## What this task involves
Can the data below be set down again exactly, line for line?

## Provided data
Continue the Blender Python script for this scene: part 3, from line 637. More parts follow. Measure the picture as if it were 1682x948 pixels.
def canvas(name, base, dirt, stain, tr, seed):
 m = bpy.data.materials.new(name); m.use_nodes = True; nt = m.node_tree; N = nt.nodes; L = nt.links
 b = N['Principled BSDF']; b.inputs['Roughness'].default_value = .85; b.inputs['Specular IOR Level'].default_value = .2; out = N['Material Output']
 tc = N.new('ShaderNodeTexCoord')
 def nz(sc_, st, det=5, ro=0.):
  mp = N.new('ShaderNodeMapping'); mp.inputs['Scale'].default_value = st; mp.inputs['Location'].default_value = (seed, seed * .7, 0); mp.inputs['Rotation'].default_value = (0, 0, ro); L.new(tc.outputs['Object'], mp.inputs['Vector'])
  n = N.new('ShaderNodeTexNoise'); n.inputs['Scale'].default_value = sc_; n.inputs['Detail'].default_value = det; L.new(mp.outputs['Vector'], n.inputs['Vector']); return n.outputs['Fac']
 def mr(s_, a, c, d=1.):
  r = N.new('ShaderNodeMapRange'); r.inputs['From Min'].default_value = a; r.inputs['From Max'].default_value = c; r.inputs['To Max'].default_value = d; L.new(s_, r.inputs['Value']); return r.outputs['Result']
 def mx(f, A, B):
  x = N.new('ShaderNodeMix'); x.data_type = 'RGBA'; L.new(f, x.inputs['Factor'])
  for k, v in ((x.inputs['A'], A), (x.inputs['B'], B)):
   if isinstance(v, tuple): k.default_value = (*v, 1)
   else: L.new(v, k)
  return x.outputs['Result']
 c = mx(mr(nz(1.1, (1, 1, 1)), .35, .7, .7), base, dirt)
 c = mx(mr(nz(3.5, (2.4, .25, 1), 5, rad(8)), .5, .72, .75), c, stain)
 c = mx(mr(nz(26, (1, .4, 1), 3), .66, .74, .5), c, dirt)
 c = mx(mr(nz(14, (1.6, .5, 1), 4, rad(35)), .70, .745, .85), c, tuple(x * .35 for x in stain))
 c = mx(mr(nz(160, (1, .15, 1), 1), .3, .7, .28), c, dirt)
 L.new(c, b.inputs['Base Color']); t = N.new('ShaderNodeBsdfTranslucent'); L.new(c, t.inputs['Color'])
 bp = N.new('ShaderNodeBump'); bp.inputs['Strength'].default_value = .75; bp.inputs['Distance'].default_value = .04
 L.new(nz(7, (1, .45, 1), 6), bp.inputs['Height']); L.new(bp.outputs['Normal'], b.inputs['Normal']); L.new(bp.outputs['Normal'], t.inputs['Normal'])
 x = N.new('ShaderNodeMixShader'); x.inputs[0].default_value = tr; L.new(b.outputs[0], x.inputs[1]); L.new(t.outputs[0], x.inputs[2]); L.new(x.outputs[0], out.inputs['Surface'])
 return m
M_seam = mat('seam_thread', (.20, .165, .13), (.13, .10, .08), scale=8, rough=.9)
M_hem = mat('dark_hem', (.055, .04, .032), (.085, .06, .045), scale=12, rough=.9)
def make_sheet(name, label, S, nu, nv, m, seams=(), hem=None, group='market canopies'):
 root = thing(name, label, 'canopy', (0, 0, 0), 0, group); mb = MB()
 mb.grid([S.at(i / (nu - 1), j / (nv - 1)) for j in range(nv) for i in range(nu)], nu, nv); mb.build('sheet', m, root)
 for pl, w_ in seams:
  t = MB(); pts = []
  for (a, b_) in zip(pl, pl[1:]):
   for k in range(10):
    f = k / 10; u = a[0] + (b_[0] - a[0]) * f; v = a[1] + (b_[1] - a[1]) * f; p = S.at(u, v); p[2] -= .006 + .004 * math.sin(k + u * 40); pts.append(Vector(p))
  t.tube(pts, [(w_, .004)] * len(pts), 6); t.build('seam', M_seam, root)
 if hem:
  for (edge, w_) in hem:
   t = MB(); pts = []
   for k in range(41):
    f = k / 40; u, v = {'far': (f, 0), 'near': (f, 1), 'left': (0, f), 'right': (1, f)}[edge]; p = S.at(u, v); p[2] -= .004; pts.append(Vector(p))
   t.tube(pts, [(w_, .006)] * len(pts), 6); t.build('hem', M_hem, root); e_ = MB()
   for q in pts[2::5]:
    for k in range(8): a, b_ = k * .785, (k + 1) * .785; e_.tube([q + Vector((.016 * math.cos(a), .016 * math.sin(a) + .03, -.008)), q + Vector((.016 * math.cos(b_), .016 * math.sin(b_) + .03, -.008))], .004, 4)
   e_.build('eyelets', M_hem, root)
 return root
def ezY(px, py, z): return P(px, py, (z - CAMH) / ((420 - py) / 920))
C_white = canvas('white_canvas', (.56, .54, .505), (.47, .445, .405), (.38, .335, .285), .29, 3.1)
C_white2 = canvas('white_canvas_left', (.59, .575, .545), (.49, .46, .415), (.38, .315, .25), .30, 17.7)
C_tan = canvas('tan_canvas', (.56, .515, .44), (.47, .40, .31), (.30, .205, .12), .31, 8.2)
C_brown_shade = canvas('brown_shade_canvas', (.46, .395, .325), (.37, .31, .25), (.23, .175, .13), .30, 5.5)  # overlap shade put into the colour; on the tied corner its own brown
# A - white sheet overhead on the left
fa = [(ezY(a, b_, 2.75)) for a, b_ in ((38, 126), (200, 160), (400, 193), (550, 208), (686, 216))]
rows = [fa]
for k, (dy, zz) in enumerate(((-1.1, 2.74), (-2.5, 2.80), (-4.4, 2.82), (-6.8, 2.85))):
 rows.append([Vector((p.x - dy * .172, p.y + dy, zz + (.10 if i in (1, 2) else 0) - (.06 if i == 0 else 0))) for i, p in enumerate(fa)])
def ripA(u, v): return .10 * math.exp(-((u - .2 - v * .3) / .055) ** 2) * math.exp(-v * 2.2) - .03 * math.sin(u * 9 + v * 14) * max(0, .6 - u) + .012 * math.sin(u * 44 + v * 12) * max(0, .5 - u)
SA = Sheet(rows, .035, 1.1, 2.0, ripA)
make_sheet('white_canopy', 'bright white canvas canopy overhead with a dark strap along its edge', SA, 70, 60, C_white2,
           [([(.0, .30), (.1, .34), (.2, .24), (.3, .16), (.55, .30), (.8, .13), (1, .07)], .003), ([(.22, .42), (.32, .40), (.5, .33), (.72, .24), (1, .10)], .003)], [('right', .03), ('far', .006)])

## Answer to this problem
Continue the Blender Python script for this scene: part 3, from line 637. More parts follow. Measure the picture as if it were 1682x948 pixels.
def canvas(name, base, dirt, stain, tr, seed):
 m = bpy.data.materials.new(name); m.use_nodes = True; nt = m.node_tree; N = nt.nodes; L = nt.links
 b = N['Principled BSDF']; b.inputs['Roughness'].default_value = .85; b.inputs['Specular IOR Level'].default_value = .2; out = N['Material Output']
 tc = N.new('ShaderNodeTexCoord')
 def nz(sc_, st, det=5, ro=0.):
  mp = N.new('ShaderNodeMapping'); mp.inputs['Scale'].default_value = st; mp.inputs['Location'].default_value = (seed, seed * .7, 0); mp.inputs['Rotation'].default_value = (0, 0, ro); L.new(tc.outputs['Object'], mp.inputs['Vector'])
  n = N.new('ShaderNodeTexNoise'); n.inputs['Scale'].default_value = sc_; n.inputs['Detail'].default_value = det; L.new(mp.outputs['Vector'], n.inputs['Vector']); return n.outputs['Fac']
 def mr(s_, a, c, d=1.):
  r = N.new('ShaderNodeMapRange'); r.inputs['From Min'].default_value = a; r.inputs['From Max'].default_value = c; r.inputs['To Max'].default_value = d; L.new(s_, r.inputs['Value']); return r.outputs['Result']
 def mx(f, A, B):
  x = N.new('ShaderNodeMix'); x.data_type = 'RGBA'; L.new(f, x.inputs['Factor'])
  for k, v in ((x.inputs['A'], A), (x.inputs['B'], B)):
   if isinstance(v, tuple): k.default_value = (*v, 1)
   else: L.new(v, k)
  return x.outputs['Result']
 c = mx(mr(nz(1.1, (1, 1, 1)), .35, .7, .7), base, dirt)
 c = mx(mr(nz(3.5, (2.4, .25, 1), 5, rad(8)), .5, .72, .75), c, stain)
 c = mx(mr(nz(26, (1, .4, 1), 3), .66, .74, .5), c, dirt)
 c = mx(mr(nz(14, (1.6, .5, 1), 4, rad(35)), .70, .745, .85), c, tuple(x * .35 for x in stain))
 c = mx(mr(nz(160, (1, .15, 1), 1), .3, .7, .28), c, dirt)
 L.new(c, b.inputs['Base Color']); t = N.new('ShaderNodeBsdfTranslucent'); L.new(c, t.inputs['Color'])
 bp = N.new('ShaderNodeBump'); bp.inputs['Strength'].default_value = .75; bp.inputs['Distance'].default_value = .04
 L.new(nz(7, (1, .45, 1), 6), bp.inputs['Height']); L.new(bp.outputs['Normal'], b.inputs['Normal']); L.new(bp.outputs['Normal'], t.inputs['Normal'])
 x = N.new('ShaderNodeMixShader'); x.inputs[0].default_value = tr; L.new(b.outputs[0], x.inputs[1]); L.new(t.outputs[0], x.inputs[2]); L.new(x.outputs[0], out.inputs['Surface'])
 return m
M_seam = mat('seam_thread', (.20, .165, .13), (.13, .10, .08), scale=8, rough=.9)
M_hem = mat('dark_hem', (.055, .04, .032), (.085, .06, .045), scale=12, rough=.9)
def make_sheet(name, label, S, nu, nv, m, seams=(), hem=None, group='market canopies'):
 root = thing(name, label, 'canopy', (0, 0, 0), 0, group); mb = MB()
 mb.grid([S.at(i / (nu - 1), j / (nv - 1)) for j in range(nv) for i in range(nu)], nu, nv); mb.build('sheet', m, root)
 for pl, w_ in seams:
  t = MB(); pts = []
  for (a, b_) in zip(pl, pl[1:]):
   for k in range(10):
    f = k / 10; u = a[0] + (b_[0] - a[0]) * f; v = a[1] + (b_[1] - a[1]) * f; p = S.at(u, v); p[2] -= .006 + .004 * math.sin(k + u * 40); pts.append(Vector(p))
  t.tube(pts, [(w_, .004)] * len(pts), 6); t.build('seam', M_seam, root)
 if hem:
  for (edge, w_) in hem:
   t = MB(); pts = []
   for k in range(41):
    f = k / 40; u, v = {'far': (f, 0), 'near': (f, 1), 'left': (0, f), 'right': (1, f)}[edge]; p = S.at(u, v); p[2] -= .004; pts.append(Vector(p))
   t.tube(pts, [(w_, .006)] * len(pts), 6); t.build('hem', M_hem, root); e_ = MB()
   for q in pts[2::5]:
    for k in range(8): a, b_ = k * .785, (k + 1) * .785; e_.tube([q + Vector((.016 * math.cos(a), .016 * math.sin(a) + .03, -.008)), q + Vector((.016 * math.cos(b_), .016 * math.sin(b_) + .03, -.008))], .004, 4)
   e_.build('eyelets', M_hem, root)
 return root
def ezY(px, py, z): return P(px, py, (z - CAMH) / ((420 - py) / 920))
C_white = canvas('white_canvas', (.56, .54, .505), (.47, .445, .405), (.38, .335, .285), .29, 3.1)
C_white2 = canvas('white_canvas_left', (.59, .575, .545), (.49, .46, .415), (.38, .315, .25), .30, 17.7)
C_tan = canvas('tan_canvas', (.56, .515, .44), (.47, .40, .31), (.30, .205, .12), .31, 8.2)
C_brown_shade = canvas('brown_shade_canvas', (.46, .395, .325), (.37, .31, .25), (.23, .175, .13), .30, 5.5)  # overlap shade put into the colour; on the tied corner its own brown
# A - white sheet overhead on the left
fa = [(ezY(a, b_, 2.75)) for a, b_ in ((38, 126), (200, 160), (400, 193), (550, 208), (686, 216))]
rows = [fa]
for k, (dy, zz) in enumerate(((-1.1, 2.74), (-2.5, 2.80), (-4.4, 2.82), (-6.8, 2.85))):
 rows.append([Vector((p.x - dy * .172, p.y + dy, zz + (.10 if i in (1, 2) else 0) - (.06 if i == 0 else 0))) for i, p in enumerate(fa)])
def ripA(u, v): return .10 * math.exp(-((u - .2 - v * .3) / .055) ** 2) * math.exp(-v * 2.2) - .03 * math.sin(u * 9 + v * 14) * max(0, .6 - u) + .012 * math.sin(u * 44 + v * 12) * max(0, .5 - u)
SA = Sheet(rows, .035, 1.1, 2.0, ripA)
make_sheet('white_canopy', 'bright white canvas canopy overhead with a dark strap along its edge', SA, 70, 60, C_white2,
           [([(.0, .30), (.1, .34), (.2, .24), (.3, .16), (.55, .30), (.8, .13), (1, .07)], .003), ([(.22, .42), (.32, .40), (.5, .33), (.72, .24), (1, .10)], .003)], [('right', .03), ('far', .006)])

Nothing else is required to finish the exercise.